Vehicles with onboard computers are continuously failing to stop at stop signs or before falling off cliffs. This is due to the fact that even though one halting problem was empirically tested, technically new Automatic Breaking System inputs generate virtual functions on the fly. ABS has since been discontinued. Unfortunately, when a driver looses control of a frozen car, it goes on the lose and takes years to track down, racking up trillions of speeding tickets. The driver is so poor from the parking tickets she declares bankruptcy, and can only ever afford one of the faulty automobiles. The cycle begins anew.

[edit] Humanity

Terrorists are working on exposing the internal functionings of the human mind as a kind of algorithm. This will mean that 1/3 of the Earth's population that has not already been Fucking Killed by Steve Ballmer could freeze in masturbation or spongebath mode. Oh, the... humanity, yes.

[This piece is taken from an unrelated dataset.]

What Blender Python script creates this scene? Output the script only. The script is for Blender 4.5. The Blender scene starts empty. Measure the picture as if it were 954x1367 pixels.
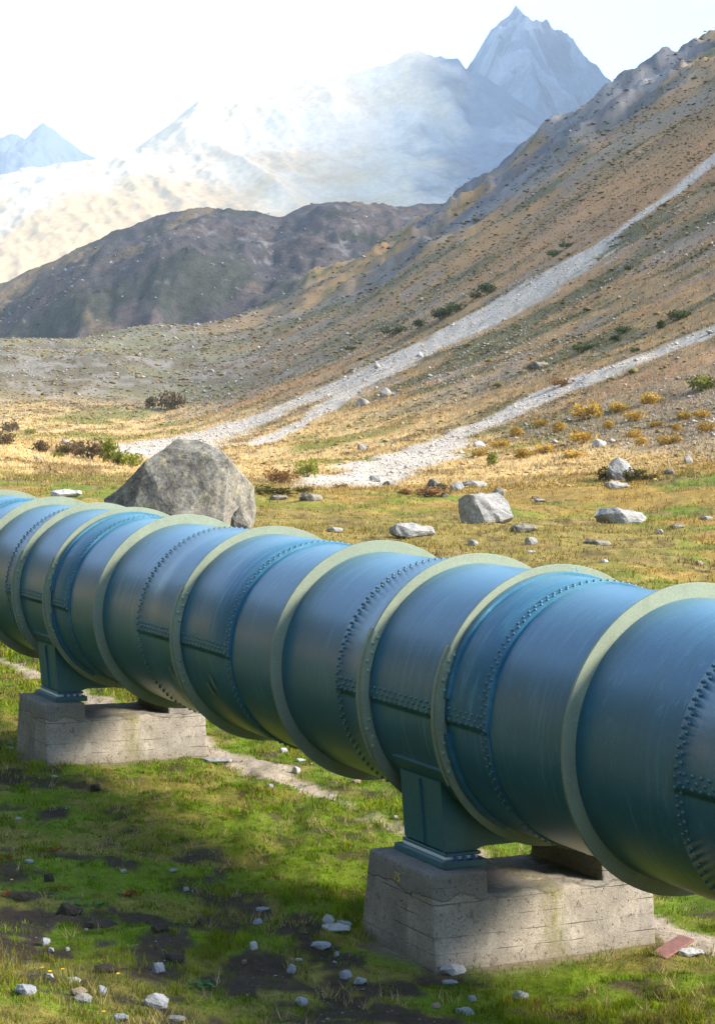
import bpy, bmesh, math, random
import numpy as np
from mathutils import Matrix, Vector
R_ = math.radians
random.seed(7); rng = np.random.default_rng(11)
scn = bpy.context.scene
col = scn.collection

# ------------------------------------------------------------------ camera, sky, sun, exposure
F_PX, W_PX, H_PX = 2457.58, 954.0, 1367.0
CAM_M = np.array([[0.99965737, 0.0, -0.0261752], [0.00116156, 0.99901488, 0.04436134], [0.02614941, -0.04437654, 0.99867258]])
HC = 4.1046
cd = bpy.data.cameras.new('camera'); cam = bpy.data.objects.new('camera', cd); col.objects.link(cam)
cd.sensor_fit = 'VERTICAL'; cd.sensor_height = 36.0; cd.lens = 36.0 * F_PX / H_PX
cd.clip_start = 0.1; cd.clip_end = 60000
_r, _f, _u = CAM_M[:, 0], CAM_M[:, 1], CAM_M[:, 2]
cam.matrix_world = Matrix(((_r[0], _u[0], -_f[0], 0), (_r[1], _u[1], -_f[1], 0), (_r[2], _u[2], -_f[2], HC), (0, 0, 0, 1)))
scn.camera = cam
SUN_AZ, SUN_EL = R_(105), R_(33)           # azimuth clockwise from +Y (straight ahead)
wd = bpy.data.worlds.new('World'); scn.world = wd; wd.use_nodes = True
nt = wd.node_tree; bg = nt.nodes['Background']
sky = nt.nodes.new('ShaderNodeTexSky'); sky.sky_type = 'NISHITA'; sky.sun_disc = False
sky.sun_elevation = SUN_EL; sky.sun_rotation = SUN_AZ; sky.altitude = 1800; sky.air_density = 1.0; sky.dust_density = 0.9; sky.ozone_density = 1.0
nt.links.new(sky.outputs[0], bg.inputs[0]); bg.inputs[1].default_value = 0.15
sl = bpy.data.lights.new('sun', 'SUN'); sl.energy = 4.2; sl.angle = R_(15); sl.color = (1.0, 0.88, 0.70)
sun = bpy.data.objects.new('sun', sl); col.objects.link(sun)
sdir = Vector((math.sin(SUN_AZ) * math.cos(SUN_EL), math.cos(SUN_AZ) * math.cos(SUN_EL), math.sin(SUN_EL)))
sun.rotation_euler = sdir.to_track_quat('Z', 'Y').to_euler()
scn.view_settings.view_transform = 'Standard'; scn.view_settings.look = 'None'
scn.view_settings.exposure = 1.93; scn.view_settings.gamma = 1.0
scn.render.engine = 'CYCLES'
scn.cycles.use_denoising = True
scn.cycles.max_bounces = 6; scn.cycles.diffuse_bounces = 3; scn.cycles.glossy_bounces = 3; scn.cycles.volume_bounces = 1
scn.cycles.transparent_max_bounces = 8

# ------------------------------------------------------------------ helpers
def ray(px, py):
    return CAM_M @ np.array([px - W_PX / 2, F_PX, -(py - H_PX / 2)])
def at(px, py, Y):
    r = ray(px, py); t = Y / r[1]
    return Vector((r[0] * t, Y, HC + r[2] * t))
def tag(o, label=None, cat=None, group=None, kind=None):
    if label: o['label'] = label
    if cat: o['category'] = cat
    if group: o['group'] = group
    if kind: o['kind'] = kind
    return o
def empty(name, loc=(0, 0, 0), rz=0.0):
    o = bpy.data.objects.new(name, None); col.objects.link(o); o.location = loc; o.rotation_euler = (0, 0, rz); o.empty_display_size = 0.2
    return o
def link(name, me, mat=None, parent=None):
    o = bpy.data.objects.new(name, me); col.objects.link(o)
    if mat and not me.materials: me.materials.append(mat)
    if parent: o.parent = parent
    return o
def np_mesh(name, v, tris=None, quads=None, smooth=False, attrs=None):
    me = bpy.data.meshes.new(name)
    v = np.asarray(v, np.float32)
    nt_ = 0 if tris is None else len(tris); nq = 0 if quads is None else len(quads)
    idx = np.concatenate([a for a in ((None if tris is None else np.asarray(tris).ravel()), (None if quads is None else np.asarray(quads).ravel())) if a is not None]).astype(np.int32)
    starts = np.concatenate([np.arange(nt_) * 3, nt_ * 3 + np.arange(nq) * 4]).astype(np.int32)
    tot = np.concatenate([np.full(nt_, 3), np.full(nq, 4)]).astype(np.int32)
    me.vertices.add(len(v)); me.vertices.foreach_set('co', v.ravel())
    me.loops.add(len(idx)); me.loops.foreach_set('vertex_index', idx)
    me.polygons.add(nt_ + nq); me.polygons.foreach_set('loop_start', starts); me.polygons.foreach_set('loop_total', tot)
    if smooth: me.polygons.foreach_set('use_smooth', np.ones(nt_ + nq, bool))
    me.update(calc_edges=True)
    for k, a in (attrs or {}).items():
        a = np.asarray(a, np.float32)
        if a.ndim == 2:
            at_ = me.attributes.new(k, 'FLOAT_COLOR', 'POINT')
            c = np.ones((len(v), 4), np.float32); c[:, :3] = a; at_.data.foreach_set('color', c.ravel())
        else:
            at_ = me.attributes.new(k, 'FLOAT', 'POINT'); at_.data.foreach_set('value', a)
    return me
def bm_mesh(name, bm, smooth=False):
    bmesh.ops.recalc_face_normals(bm, faces=bm.faces)
    me = bpy.data.meshes.new(name); bm.to_mesh(me); bm.free()
    if smooth:
        for p in me.polygons: p.use_smooth = True
    return me
def box(bm, x0, x1, y0, y1, z0, z1):
    vs = [bm.verts.new((x, y, z)) for z in (z0, z1) for x, y in ((x0, y0), (x1, y0), (x1, y1), (x0, y1))]
    for f in ((0, 3, 2, 1), (4, 5, 6, 7), (0, 1, 5, 4), (1, 2, 6, 5), (2, 3, 7, 6), (3, 0, 4, 7)): bm.faces.new([vs[i] for i in f])
    return vs
def bevel(bm, w, seg=2):
    bmesh.ops.bevel(bm, geom=list(bm.edges), offset=w, segments=seg, profile=0.5, affect='EDGES', clamp_overlap=True)

# numpy noise
def _hash(ix, iy, seed):
    n = (ix.astype(np.int64) * 374761393 + iy.astype(np.int64) * 668265263 + seed * 974711) & 0xffffffff
    n = ((n ^ (n >> 13)) * 1274126177) & 0xffffffff
    return ((n ^ (n >> 16)) & 0xffff) / 65535.0
def vnoise(x, y, seed=0):
    x = np.asarray(x, float); y = np.asarray(y, float)
    ix, iy = np.floor(x), np.floor(y); fx, fy = x - ix, y - iy
    fx = fx * fx * fx * (fx * (fx * 6 - 15) + 10); fy = fy * fy * fy * (fy * (fy * 6 - 15) + 10)
    a, b, c, d = _hash(ix, iy, seed), _hash(ix + 1, iy, seed), _hash(ix, iy + 1, seed), _hash(ix + 1, iy + 1, seed)
    return (a * (1 - fx) + b * fx) * (1 - fy) + (c * (1 - fx) + d * fx) * fy
def fbm(x, y, sc, oc=4, seed=0, ridged=False):
    s = 0; a = 1.0; t = 0
    c, sn = 0.8, 0.6
    x = np.asarray(x, float) / sc; y = np.asarray(y, float) / sc
    for i in range(oc):
        n = vnoise(x + 17.3 * i, y - 9.1 * i, seed + i)
        if ridged: n = 1 - abs(2 * n - 1)
        s = s + a * n; t += a; a *= 0.5
        x, y = (c * x - sn * y) * 2.03, (sn * x + c * y) * 2.03
    return s / t
def sstep(a, b, x):
    t = np.clip((x - a) / (b - a), 0, 1); return t * t * (3 - 2 * t)
def mixc(a, b, t):
    return a * (1 - t[:, None]) + np.asarray(b)[None, :] * t[:, None] if np.ndim(b) == 1 else a * (1 - t[:, None]) + b * t[:, None]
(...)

[edit] The Song that probably never ends

"Some people starting singing it not knowing its halting problem was undecidable, and now they'll be singing it forever just because it's the SONG THAT PROBABLY NEVER ENDS; it's non-computable my friends~~. ~~Some people starting singing..."

Hours of grappling were required to terminate the song at that point. Phew.

[edit] Computer technology

The undecidability of the halting problem gives Microsoft a perfectly valid excuse for its terribly shoddy software. Once an application is run, it can never be terminated as you can't kill an abstract idea, and Steve Ballmer can't be everywhere at once. A little-known fact is that for every computer program written and distributed, 1 to 392 computers must sit running faulty versions of it until the end of time. They cannot be destroyed even by the best efforts of the magic ring. Those computers get expensive, and Windows requires 4 GB disk space; a compromise had to be reached.